Alışmaya çalışıyoruz hepimiz, alışık olmadığımız bu günlere...

Ve bu süreçte hiç şüphe yok ki en büyük mücadeleyi yaşamlarını hiçe sayarak sağlık çalışanları verdi...

Onlara şükran borçluyuz...

Ancak sağlıkçılar; riskli, yoğun çalışma koşulları ve emeklerinin karşılığını almadıkları için hem çok yorgun, hem de çok ama çok kırgınlar...

"Mevcut sıkıntılar artarak devam ediyor. Çözüm olarak sağlık çalışanlarının beklentilerine ilaç olacak bir açıklama ve düzenleme yapılmıyor..." diyor Türk Sağlık-Sen Genel Başkan Yardımcısı Mustafa Köse!

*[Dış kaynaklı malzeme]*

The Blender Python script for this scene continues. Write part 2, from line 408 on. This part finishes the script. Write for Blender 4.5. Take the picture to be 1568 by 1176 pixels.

Özellikle filyasyonda görev alan sağlık personelinin, çalışma koşulları yüzünden günlerce aile bireylerinin yüzünü dahi göremediklerini söyleyen Köse, "Zaten sosyal hayatları kalmamıştı, şimdi de aile hayatları kalmadı!.." dedi.

Bakanlığın, pansuman tedbirler yerine sağlık çalışanlarının gerçek taleplerine kulak kabartması gerektiğini de ifade eden Köse, şöyle konuştu:

"Sağlık Bakanlığı'nın müjde olarak sunduğu her şey maalesef çalışanları büyük bir hayal kırıklığına uğrattı! Bu da motivasyonu ciddi şekilde etkiledi, etkiliyor. Şehitlik, 3600 ek gösterge, yıpranma, tek kalem maaş gibi... Sağlıkçıların yıllardır bu beklentileri bir türlü karşılık bulmadı.

Farklı farklı ödemeler yerine tek kalem maaş sistemine geçilmeli ve çalışanların maaşlarına acil olarak ilave zam veya ikramiye şeklinde bir düzenleme yapılmalı. Kısacası çalışanlar moral istiyor. Bakanlığın değer verdiğini gösteren alkışlamanın ötesinde, bir şey yapılmalı!.."

"Bohçacı gibi kapı kapı geziyoruz..."

Evet, filyasyonda görev alan çalışanların sıkıntıları devam ediyor...

Özellikle yemek sorunları hâlâ giderilmiş değil...

Göreve giderken yanlarına evde hazırladıkları yemekleri alıyorlar...

Ayrıca hasta ve temaslılara ulaşmak için de bazen kendi telefonlarını kullanıyorlar...

Sabah saat 09.00'dan, gece 24.00'e kadar sokak sokak, mahalle mahalle dolaşıyorlar...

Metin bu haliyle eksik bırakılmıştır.